By: Samantha M. Compono, Esq. and Paul M. O'Brien, Esq.

On December 31, 2021, Governor Kathy Hochul signed into law New York State Senate Bill S7052. Senate Bill S7052 amends New York’s Civil Practice Law and Rules (“CPLR”) as it relates to insurance disclosures.

Section 2 of Senate Bill S7052, amends CPLR § 3101(f) by requiring any defendant, third-party defendant, or a defendant on a cross-claim or counter-claim to provide any adverse litigation or other party in the action proof of existence ny insurance agreement under which any person or entity may be liable to satisfy part or all of a judgment, as well as the the contents thereof. This information must be disclosed within sixty days after serving an answer pursuant to CPLR §§ 320, 3011, or 3019.

The law also details what information must be produced and obligates any party making the disclosure to make reasonable efforts to keep all information accurate and complete during the course of the litigation.

Despite these new disclosure requirements, defendants need not worry that the existence of an insurance policy signals guilt or liability. The information disclosed under newly amended Rule 3101(f) is not, by reason of disclosure, admissible in evidence.

Section 3 of Senate Bill S7052, adds a new section to the CPLR. CPLR § 3122-b provides that information provided pursuant to CPLR §3101(f) be certified that the information is accurate and complete by a party representative with knowledge.

These changes took effect on December 31, 2021.

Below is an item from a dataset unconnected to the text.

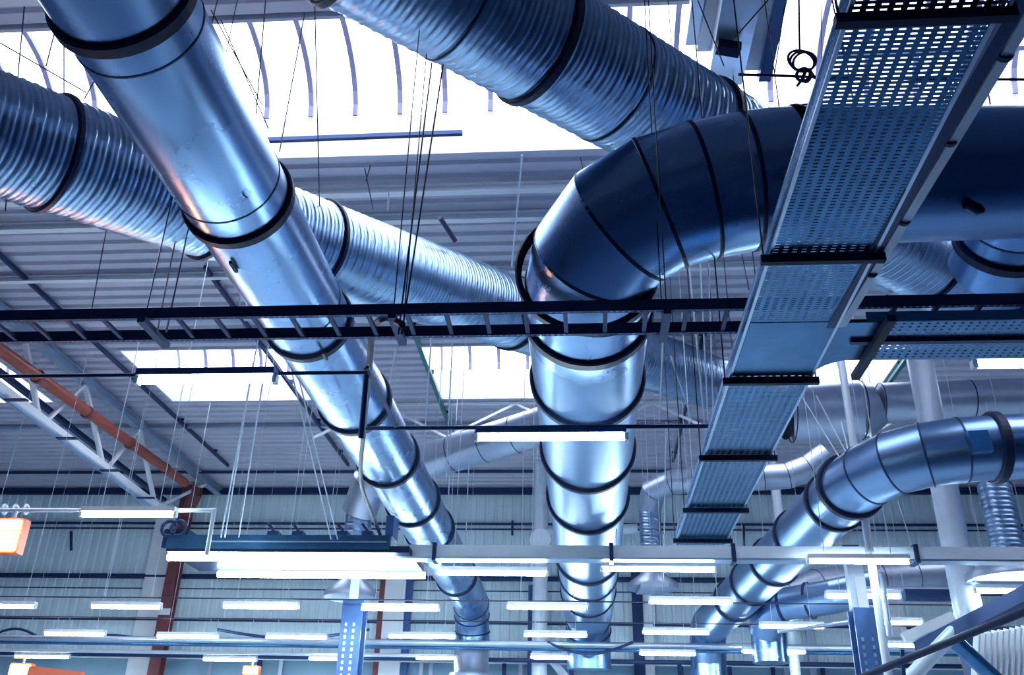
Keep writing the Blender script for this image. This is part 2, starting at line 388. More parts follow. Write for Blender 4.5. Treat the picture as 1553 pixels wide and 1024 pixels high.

DISCLAIMER: This summary is not legal advice and does not create any attorney-client relationship. This summary does not provide a definitive legal opinion for any factual situation. Before the firm can provide legal advice or opinion to any person or entity, the specific facts at issue must be reviewed by the firm. Before an attorney-client relationship is formed, the firm must have a signed engagement letter with a client setting forth the Firm’s scope and terms of representation. The information contained herein is based upon the law at the time of publication.